Give again, word for word, each line from the top of the listing through the line that holds "R = math.radians; PI = math.pi".
■ ■ ■ ■ ■
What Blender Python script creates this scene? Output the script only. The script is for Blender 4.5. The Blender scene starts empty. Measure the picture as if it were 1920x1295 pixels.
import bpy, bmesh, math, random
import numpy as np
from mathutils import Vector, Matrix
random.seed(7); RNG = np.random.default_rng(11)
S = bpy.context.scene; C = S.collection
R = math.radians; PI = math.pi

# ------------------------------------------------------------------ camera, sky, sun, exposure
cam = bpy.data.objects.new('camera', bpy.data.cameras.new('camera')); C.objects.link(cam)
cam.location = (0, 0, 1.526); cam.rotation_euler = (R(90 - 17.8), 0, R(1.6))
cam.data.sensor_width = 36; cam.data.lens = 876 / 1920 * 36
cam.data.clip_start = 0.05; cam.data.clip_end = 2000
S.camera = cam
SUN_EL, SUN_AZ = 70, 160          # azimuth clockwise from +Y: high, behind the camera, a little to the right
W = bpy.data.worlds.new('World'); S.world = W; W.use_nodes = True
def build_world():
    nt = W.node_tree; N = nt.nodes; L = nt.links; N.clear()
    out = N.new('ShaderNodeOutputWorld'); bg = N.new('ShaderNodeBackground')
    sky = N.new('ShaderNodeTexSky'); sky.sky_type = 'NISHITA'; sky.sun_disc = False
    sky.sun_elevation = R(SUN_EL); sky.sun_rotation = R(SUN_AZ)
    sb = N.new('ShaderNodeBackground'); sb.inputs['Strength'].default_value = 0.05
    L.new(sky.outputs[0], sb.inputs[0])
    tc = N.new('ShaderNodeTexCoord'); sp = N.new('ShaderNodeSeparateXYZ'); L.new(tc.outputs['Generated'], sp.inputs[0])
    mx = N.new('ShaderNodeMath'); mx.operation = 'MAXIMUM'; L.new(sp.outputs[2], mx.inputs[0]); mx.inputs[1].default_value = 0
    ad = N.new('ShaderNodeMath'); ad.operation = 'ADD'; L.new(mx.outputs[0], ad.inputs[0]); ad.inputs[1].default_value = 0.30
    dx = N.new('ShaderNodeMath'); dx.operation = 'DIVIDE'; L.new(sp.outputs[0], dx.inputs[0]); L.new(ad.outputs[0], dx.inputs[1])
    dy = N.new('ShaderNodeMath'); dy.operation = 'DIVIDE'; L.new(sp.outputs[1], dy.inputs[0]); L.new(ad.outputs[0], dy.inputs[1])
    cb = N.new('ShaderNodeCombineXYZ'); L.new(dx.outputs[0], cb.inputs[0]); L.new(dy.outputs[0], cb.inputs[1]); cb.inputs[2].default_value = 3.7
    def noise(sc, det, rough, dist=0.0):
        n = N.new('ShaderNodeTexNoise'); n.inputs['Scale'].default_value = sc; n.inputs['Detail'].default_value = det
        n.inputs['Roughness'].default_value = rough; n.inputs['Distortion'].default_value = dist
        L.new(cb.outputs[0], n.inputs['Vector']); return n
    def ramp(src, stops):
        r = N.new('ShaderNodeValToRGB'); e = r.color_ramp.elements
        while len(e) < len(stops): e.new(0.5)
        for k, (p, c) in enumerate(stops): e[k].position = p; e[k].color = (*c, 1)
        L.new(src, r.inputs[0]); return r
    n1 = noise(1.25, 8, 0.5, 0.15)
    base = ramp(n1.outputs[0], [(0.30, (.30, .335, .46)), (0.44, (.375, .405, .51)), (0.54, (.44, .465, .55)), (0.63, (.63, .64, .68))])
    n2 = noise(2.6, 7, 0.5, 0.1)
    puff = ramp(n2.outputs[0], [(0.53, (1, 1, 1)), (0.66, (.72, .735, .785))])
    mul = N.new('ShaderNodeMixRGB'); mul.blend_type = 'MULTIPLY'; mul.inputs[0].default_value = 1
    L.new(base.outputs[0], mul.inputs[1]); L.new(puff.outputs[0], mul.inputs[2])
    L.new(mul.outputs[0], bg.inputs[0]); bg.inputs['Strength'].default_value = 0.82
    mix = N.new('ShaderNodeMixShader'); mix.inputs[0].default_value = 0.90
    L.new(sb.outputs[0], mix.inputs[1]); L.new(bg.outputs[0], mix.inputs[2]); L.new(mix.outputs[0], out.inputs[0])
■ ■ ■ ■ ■
CORRECT RESULT:
What Blender Python script creates this scene? Output the script only. The script is for Blender 4.5. The Blender scene starts empty. Measure the picture as if it were 1920x1295 pixels.
import bpy, bmesh, math, random
import numpy as np
from mathutils import Vector, Matrix
random.seed(7); RNG = np.random.default_rng(11)
S = bpy.context.scene; C = S.collection
R = math.radians; PI = math.pi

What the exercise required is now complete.